Drake amplifies the ponticello runs he brings to the other session with pedal distortion, but here he also diffuses his picking power so that it meshes with tongue slaps and honks from Heenan and subtle ruffs from Flinn. There’s even a point on “A certain distance between individuals” where he creates Hawaiian guitar-like quivers that alternate with distracted finger picking. For his part the reedist supplies tongue slaps, bubbling raspberries and general mouth percussion that include Wild Mouse rides up the scale. Harsh, slurred string attacks are echoed by tough, bird twittering tones from the saxist. All this ends with a single percussion bop that could as easily come from a slammed foot as any percussion instrument.

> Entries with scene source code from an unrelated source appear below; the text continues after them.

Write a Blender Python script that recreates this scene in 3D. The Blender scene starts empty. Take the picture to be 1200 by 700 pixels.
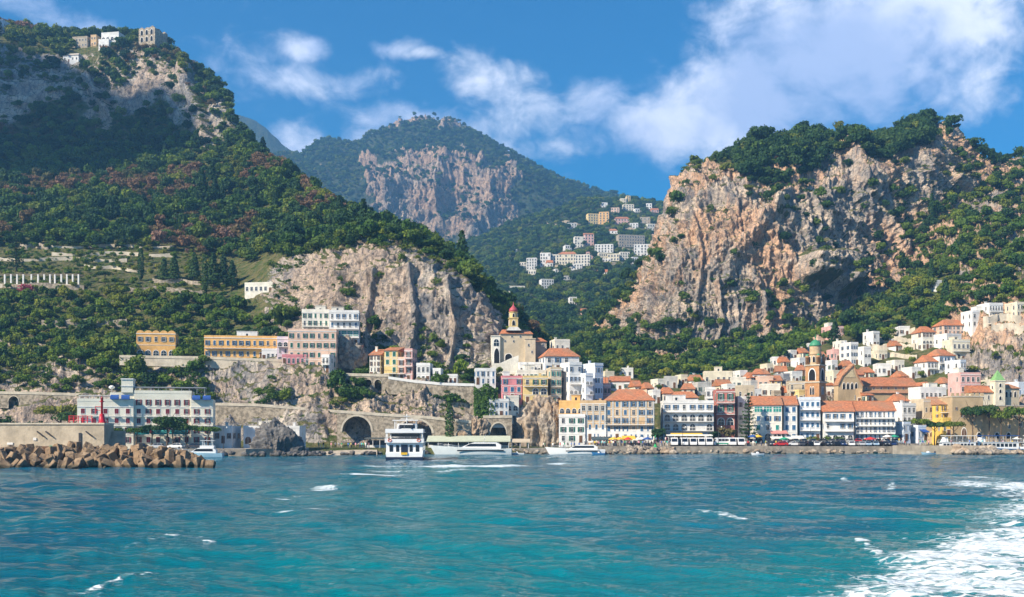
import bpy, bmesh, math, random
import numpy as np
from mathutils import Vector, Matrix
from mathutils.bvhtree import BVHTree

random.seed(7)
RNG = np.random.default_rng(11)
F, HZ, CAMH = 1300.0, 508.0, 6.0          # focal length (px of a 1200 px wide picture), horizon row, eye height
SC = bpy.context.scene
COL = SC.collection
RAD = math.radians


def P(px, py, D):
    """survey point: bearing column, elevation row and distance -> world"""
    return ((px - 600.0) / F * D, D, CAMH + (HZ - py) / F * D)


# ---------------------------------------------------------------- noise
def _h(ix, iy, iz, seed):
    n = (ix.astype(np.uint32) * np.uint32(374761393) + iy.astype(np.uint32) * np.uint32(668265263)
         + iz.astype(np.uint32) * np.uint32(2147483647 & 1274126177) + np.uint32(seed * 97 + 13))
    n = (n ^ (n >> np.uint32(13))) * np.uint32(1274126177)
    n = (n ^ (n >> np.uint32(16))) * np.uint32(2246822519)
    n = n ^ (n >> np.uint32(15))
    return (n & np.uint32(0xFFFFFF)).astype(np.float32) / np.float32(0xFFFFFF)


def vnoise(x, y, z, seed=0):
    fx, fy, fz = np.floor(x), np.floor(y), np.floor(z)
    ix, iy, iz = fx.astype(np.int64), fy.astype(np.int64), fz.astype(np.int64)
    tx, ty, tz = x - fx, y - fy, z - fz
    tx = tx * tx * tx * (tx * (tx * 6 - 15) + 10)
    ty = ty * ty * ty * (ty * (ty * 6 - 15) + 10)
    tz = tz * tz * tz * (tz * (tz * 6 - 15) + 10)
    r = 0
    for a in (0, 1):
        wx = tx if a else 1 - tx
        for b in (0, 1):
            wy = ty if b else 1 - ty
            for c in (0, 1):
                wz = tz if c else 1 - tz
                r = r + wx * wy * wz * _h(ix + a, iy + b, iz + c, seed)
    return r * 2 - 1


def fbm(x, y, z, s, octv=4, seed=0, gain=0.5, ridged=False):
    r, a, t = 0, 1.0, 0
    f = 1.0 / s
    for o in range(octv):
        n = vnoise(x * f + 31.7 * o, y * f + 17.3 * o, z * f + 5.1 * o, seed + o)
        if ridged:
            n = 1 - 2 * np.abs(n) * 1.3
        r = r + a * n
        t += a
        a *= gain
        f *= 2.03
    return r / t


def sstep(a, b, x):
    t = np.clip((x - a) / (b - a), 0, 1)
    return t * t * (3 - 2 * t)


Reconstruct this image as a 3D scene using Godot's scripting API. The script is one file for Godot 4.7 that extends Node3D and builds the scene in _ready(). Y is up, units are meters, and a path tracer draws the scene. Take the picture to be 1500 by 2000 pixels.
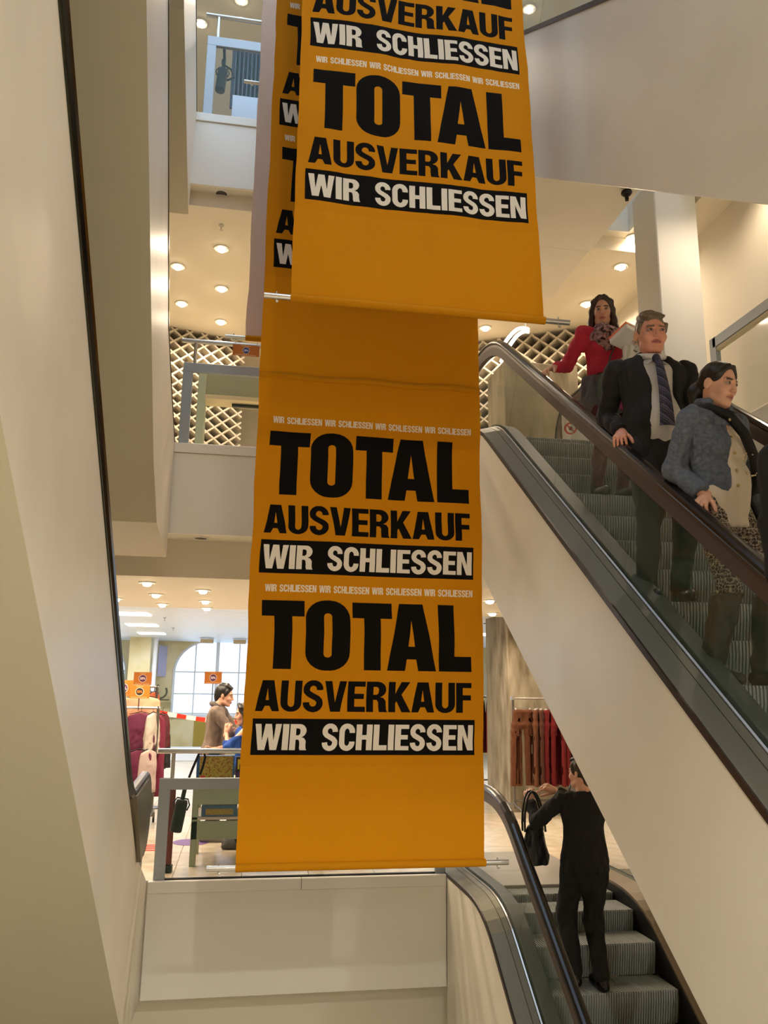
extends Node3D
# A department-store atrium: crossing escalators, hanging sale banners, three sales floors.
# x = right along the far gallery, y = up (0 = floor on which the photographer stands), -z = away from the camera.

# ---------------------------------------------------------------- mesh builder
class G:
	var v := PackedVector3Array()
	var n := PackedVector3Array()
	var uv := PackedVector2Array()
	var c := PackedColorArray()
	var ix := PackedInt32Array()
	var t := Transform3D()
	var col := Color.WHITE
	func vert(p: Vector3, nn: Vector3, u := Vector2.ZERO) -> int:
		v.append(t * p); n.append((t.basis * nn).normalized()); uv.append(u); c.append(col)
		return v.size() - 1
	func face(a: int, b: int, d: int) -> void:      # counter-clockwise seen from outside
		ix.append(a); ix.append(d); ix.append(b)
	func tri(a: Vector3, b: Vector3, d: Vector3) -> void:
		var nn := (b - a).cross(d - a)
		if nn.length_squared() < 1e-16: return
		nn = nn.normalized()
		face(vert(a, nn), vert(b, nn), vert(d, nn))
	func quad(a: Vector3, b: Vector3, d: Vector3, e: Vector3, u0 := Vector2(0, 1), u1 := Vector2(1, 0)) -> void:
		var nn := (d - a).cross(e - b)
		if nn.length_squared() < 1e-16: return
		nn = nn.normalized()
		var i := vert(a, nn, u0)
		vert(b, nn, Vector2(u1.x, u0.y)); vert(d, nn, u1); vert(e, nn, Vector2(u0.x, u1.y))
		face(i, i + 1, i + 2); face(i, i + 2, i + 3)
	func quad_out(a: Vector3, b: Vector3, d: Vector3, e: Vector3, o: Vector3) -> void:
		if (d - a).cross(e - b).dot(o) >= 0.0: quad(a, b, d, e)
		else: quad(e, d, b, a)
	func box(p: Vector3, s: Vector3, bev := 0.0) -> void:
		var h := s * 0.5
		bev = minf(bev, minf(h.x, minf(h.y, h.z)) * 0.98)
		for ax in 3:
			var e1 := (ax + 1) % 3
			var e2 := (ax + 2) % 3
			for sg in [-1.0, 1.0]:
				var o := Vector3.ZERO
				o[ax] = sg
				var q := []
				for k in [[-1.0, -1.0], [1.0, -1.0], [1.0, 1.0], [-1.0, 1.0]]:
					var w := Vector3.ZERO
					w[ax] = sg * h[ax]; w[e1] = k[0] * (h[e1] - bev); w[e2] = k[1] * (h[e2] - bev)
					q.append(p + w)
				quad_out(q[0], q[1], q[2], q[3], o)
		if bev <= 0.0: return
		for ax in 3:
			var e1 := (ax + 1) % 3
			var e2 := (ax + 2) % 3
			for s1 in [-1.0, 1.0]:
				for s2 in [-1.0, 1.0]:
					var q := []
					for k in [[-1.0, 0], [1.0, 0], [1.0, 1], [-1.0, 1]]:
						var w := Vector3.ZERO
						w[ax] = k[0] * (h[ax] - bev)
						w[e1] = s1 * (h[e1] - (bev if k[1] == 1 else 0.0)); w[e2] = s2 * (h[e2] - (bev if k[1] == 0 else 0.0))
						q.append(p + w)
					var o := Vector3.ZERO
					o[e1] = s1; o[e2] = s2
					quad_out(q[0], q[1], q[2], q[3], o)
		for sx in [-1.0, 1.0]:
			for sy in [-1.0, 1.0]:
				for sz in [-1.0, 1.0]:
					var a := p + Vector3(sx * h.x, sy * (h.y - bev), sz * (h.z - bev))
					var b := p + Vector3(sx * (h.x - bev), sy * h.y, sz * (h.z - bev))
					var d := p + Vector3(sx * (h.x - bev), sy * (h.y - bev), sz * h.z)
					if sx * sy * sz > 0: tri(a, b, d)
					else: tri(a, d, b)
	func span(a: Vector3, b: Vector3, bev := 0.0) -> void:   # box between two corners
		box((a + b) * 0.5, (b - a).abs(), bev)
	func bar(a: Vector3, b: Vector3, w: float, h: float, bev := 0.0, up := Vector3.UP) -> void:
		var keep := t
		var f := (b - a).normalized()
		if absf(f.dot(up)) > 0.98: up = Vector3.RIGHT
		var r := f.cross(up).normalized()
		t = t * Transform3D(Basis(r, r.cross(f), -f), (a + b) * 0.5)
		box(Vector3.ZERO, Vector3(w, h, (b - a).length()), bev)
		t = keep
	func tube(p: Array, r, seg := 10, flat := 1.0, up := Vector3.UP, caps := true) -> void:
		var m := p.size()
		var side := Vector3.ZERO
		var first := v.size()
		for i in m:
			var f: Vector3 = (p[mini(i + 1, m - 1)] - p[maxi(i - 1, 0)]).normalized()
			if side == Vector3.ZERO:
				var u := up if absf(f.dot(up)) < 0.95 else Vector3.RIGHT
				side = f.cross(u).normalized()
			side = (side - f * side.dot(f)).normalized()
			var nn := side.cross(f)
			var rr: float = r[i] if r is Array else r
			for k in seg + 1:
				var an := TAU * k / seg
				var dir := side * cos(an) + nn * sin(an)
				vert(p[i] + side * cos(an) * rr + nn * sin(an) * rr * flat, dir, Vector2(float(k) / seg, float(i) / maxf(1, m - 1)))
		for i in m - 1:
			for k in seg:
				var a := first + i * (seg + 1) + k
				face(a, a + seg + 1, a + 1); face(a + 1, a + seg + 1, a + seg + 2)
		if caps:
			for e in [0, m - 1]:
				var f: Vector3 = (p[1] - p[0]).normalized() * -1.0 if e == 0 else (p[m - 1] - p[m - 2]).normalized()
				var ci := vert(p[e], f)
				for k in seg + 1:
					v.append(v[first + e * (seg + 1) + k]); n.append((t.basis * f).normalized()); uv.append(Vector2.ZERO); c.append(col)
				for k in seg:
					if e == 0: face(ci, ci + 1 + k, ci + 2 + k)
					else: face(ci, ci + 2 + k, ci + 1 + k)
	func lathe(prof: Array, seg := 20) -> void:               # (radius, y) from bottom to top, about y
		var m := prof.size()
		for i in m - 1:
			var a: Vector2 = prof[i]
			var b: Vector2 = prof[i + 1]
			var d := b - a
			var nn := Vector2(d.y, -d.x).normalized()
			var s := v.size()
			for k in seg + 1:
				var an := TAU * k / seg
				var ca := cos(an)
				var sa := sin(an)
				vert(Vector3(a.x * ca, a.y, a.x * sa), Vector3(nn.x * ca, nn.y, nn.x * sa))
				vert(Vector3(b.x * ca, b.y, b.x * sa), Vector3(nn.x * ca, nn.y, nn.x * sa))
			for k in seg:
				var q := s + k * 2
				face(q, q + 1, q + 3); face(q, q + 3, q + 2)
	func ball(p: Vector3, r: Vector3, seg := 16, ring := 10) -> void:
		var s := v.size()
		for i in ring + 1:
			var th := PI * i / ring
			for k in seg + 1:
				var an := TAU * k / seg
				var d := Vector3(sin(th) * cos(an), cos(th), sin(th) * sin(an))
				vert(p + d * r, d / r)
		for i in ring:
			for k in seg:
				var a := s + i * (seg + 1) + k
				face(a, a + 1, a + seg + 2); face(a, a + seg + 2, a + seg + 1)
	func prism(poly: PackedVector2Array, ax: int, a0: float, a1: float) -> void:
		# ax 0: (u, v) = (z, y); ax 1: (x, z); ax 2: (x, y)
		if Geometry2D.is_polygon_clockwise(poly): poly.reverse()
		var at := func(q: Vector2, a: float) -> Vector3:
			return Vector3(a, q.y, q.x) if ax == 0 else (Vector3(q.x, a, q.y) if ax == 1 else Vector3(q.x, q.y, a))
		var lo := minf(a0, a1)
		var hi := maxf(a0, a1)
		var o := Vector3.ZERO
		o[ax] = 1.0
		var ts := Geometry2D.triangulate_polygon(poly)
		for k in range(0, ts.size(), 3):
			for side in [0, 1]:
				var aa: float = hi if side == 1 else lo
				var A: Vector3 = at.call(poly[ts[k]], aa)
				var B: Vector3 = at.call(poly[ts[k + 1]], aa)
				var D: Vector3 = at.call(poly[ts[k + 2]], aa)
				var want := o if side == 1 else -o
				if (B - A).cross(D - A).dot(want) > 0: tri(A, B, D)
				else: tri(A, D, B)
		for k in poly.size():
			var p := poly[k]
			var q := poly[(k + 1) % poly.size()]
			var e := q - p
			var o2: Vector3 = at.call(Vector2(e.y, -e.x), 0.0)
			quad_out(at.call(p, lo), at.call(q, lo), at.call(q, hi), at.call(p, hi), o2)
	func sweep(path: Array, prof: Array, smooth := true) -> void:
		# path in a plane x = const; prof: closed loop of (dx, dn), dn along the path's upward normal
		var m := path.size()
		var k := prof.size()
		var pts := []
		for i in m:
			var f: Vector3 = (path[mini(i + 1, m - 1)] - path[maxi(i - 1, 0)]).normalized()
			var up := Vector3(0, -f.z, f.y)
			var row := []
			for q in prof: row.append(path[i] + Vector3(q.x, 0, 0) + up * q.y)
			pts.append(row)
		var ctr := Vector2.ZERO
		for q in prof: ctr += q
		ctr /= k
		for i in m - 1:
			var mid := Vector3.ZERO
			for j in k: mid += pts[i][j] + pts[i + 1][j]
			mid /= 2.0 * k
			for j in k:
				var j2 := (j + 1) % k
				var a: Vector3 = pts[i][j]
				var b: Vector3 = pts[i + 1][j]
				var d: Vector3 = pts[i + 1][j2]
				var e: Vector3 = pts[i][j2]
				quad_out(a, b, d, e, (a + b + d + e) * 0.25 - mid)
		for e in [0, m - 1]:
			var row: Array = pts[e]
			var mid := Vector3.ZERO
			for q in row: mid += q
			mid /= k
			for j in k:
				tri(mid, row[j], row[(j + 1) % k])
	func mesh(mat: Material) -> ArrayMesh:
		var am := ArrayMesh.new()
		add_to(am, mat)
		return am
	func add_to(am: ArrayMesh, mat: Material) -> void:
		if ix.is_empty(): return
		var a := []
		a.resize(Mesh.ARRAY_MAX)
		a[Mesh.ARRAY_VERTEX] = v; a[Mesh.ARRAY_NORMAL] = n; a[Mesh.ARRAY_TEX_UV] = uv; a[Mesh.ARRAY_COLOR] = c; a[Mesh.ARRAY_INDEX] = ix
		am.add_surface_from_arrays(Mesh.PRIMITIVE_TRIANGLES, a)
		am.surface_set_material(am.get_surface_count() - 1, mat)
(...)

Smears and scratches come to a head on the almost 15 minute “The oscillation of arc & circle”. Here Drake appears to be confining himself to the areas on his guitar along the neck and under the bridge, and Flinn sounds as if he’s using a whisk on aluminum take-out containers, not snares or toms. Following a short counterpoint of wiggled split tones, amplifier reverb gives the others more of an electric background on which to work. The saxman wheezes out airy partial tones that are mostly colored air, while a single tone oscillates every which way, without any aural identification as reed, string or stretched skin.

Following a tugboat whistle blow from Heenan’s contrabass clarinet, he double-tongues to a shrill pitch -- then sinks the equivalent distance in the bass clef. In response Flinn bangs and smashes his cymbal and the finale features twisting lines cutting through strident reed timbres.

Listening to the differences between the CDs, it may be difficult to be convinced of the overlap in personnel. Yet both offer an up-to-the-minute look at 21st century West Coast improv.